◆ **BRIEF**
Set out each line from the following listing that includes the word "scene".

◆ **SOURCE EXCERPT**
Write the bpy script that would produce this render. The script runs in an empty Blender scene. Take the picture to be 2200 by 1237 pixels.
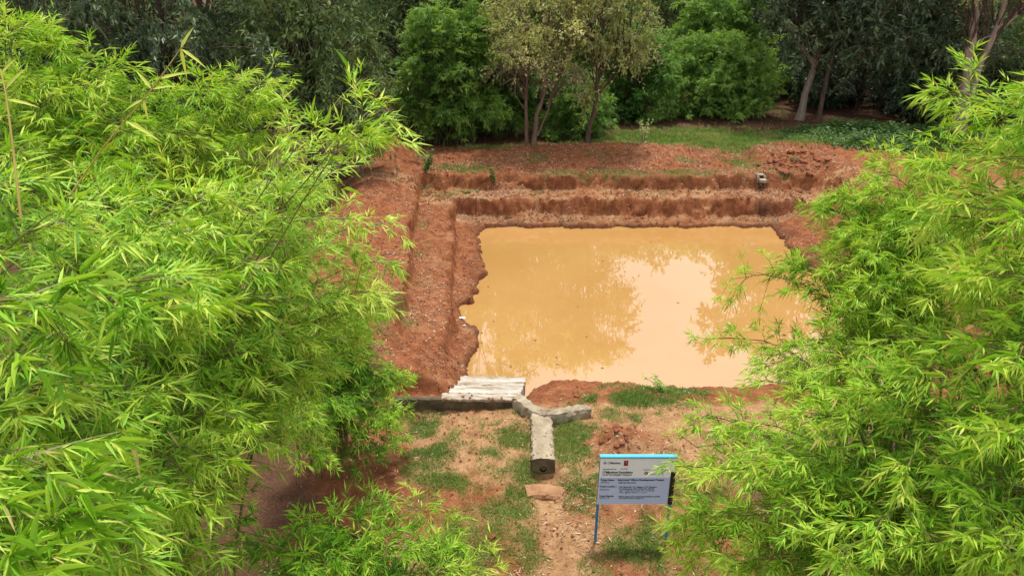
import bpy, bmesh, math
import numpy as np
from mathutils import Vector, Matrix

# ------------------------------------------------------------------ camera
S = bpy.context.scene
COL = S.collection
PI = math.pi
FPX, CX, CY = 1631.0, 1100.0, 618.5          # focal length and centre in pixels of a 2200 px wide frame
CAM_H, PITCH = 8.8, math.radians(23.5)
_c, _s = math.cos(PITCH), math.sin(PITCH)
cam_data = bpy.data.cameras.new('camera')
cam = bpy.data.objects.new('camera', cam_data)
COL.objects.link(cam)
cam.location = (0, 0, CAM_H)
cam.rotation_euler = (PI / 2 - PITCH, 0, 0)
cam_data.sensor_width = 36.0
cam_data.lens = 36.0 * FPX / 2200.0
cam_data.clip_start = 0.05
cam_data.clip_end = 2000
S.camera = cam

# ------------------------------------------------------------------ sky, sun, exposure
SUN_EL, SUN_AZ = math.radians(73), math.radians(20)      # azimuth measured from +Y (away from the camera) towards +X
w = bpy.data.worlds.new('World')
S.world = w
w.use_nodes = True
wn, wl = w.node_tree.nodes, w.node_tree.links
wn.clear()
w_out = wn.new('ShaderNodeOutputWorld')
w_bg = wn.new('ShaderNodeBackground')
w_sky = wn.new('ShaderNodeTexSky')
w_sky.sky_type = 'NISHITA'
w_sky.sun_disc = False
w_sky.sun_elevation = SUN_EL
w_sky.sun_rotation = SUN_AZ
w_sky.air_density = 1.0
w_sky.dust_density = 2.5
w_tc = wn.new('ShaderNodeTexCoord')
w_no = wn.new('ShaderNodeTexNoise')
w_no.inputs['Scale'].default_value = 2.2
w_no.inputs['Detail'].default_value = 6
w_rp = wn.new('ShaderNodeMapRange')
w_rp.inputs['From Min'].default_value = 0.33
w_rp.inputs['From Max'].default_value = 0.5
w_rp.inputs['To Min'].default_value = 0.55
w_rp.inputs['To Max'].default_value = 1.0
w_mx = wn.new('ShaderNodeMix')
w_mx.data_type = 'RGBA'
w_mx.inputs[7].default_value = (10.6, 10.7, 10.8, 1)      # a bright, thin white cloud deck
wl.new(w_tc.outputs['Generated'], w_no.inputs['Vector'])
wl.new(w_no.outputs['Fac'], w_rp.inputs['Value'])
wl.new(w_rp.outputs['Result'], w_mx.inputs[0])
wl.new(w_sky.outputs['Color'], w_mx.inputs[6])
wl.new(w_mx.outputs[2], w_bg.inputs['Color'])
wl.new(w_bg.outputs['Background'], w_out.inputs['Surface'])
w_bg.inputs['Strength'].default_value = 0.10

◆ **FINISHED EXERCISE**
Write the bpy script that would produce this render. The script runs in an empty Blender scene. Take the picture to be 2200 by 1237 pixels.
S = bpy.context.scene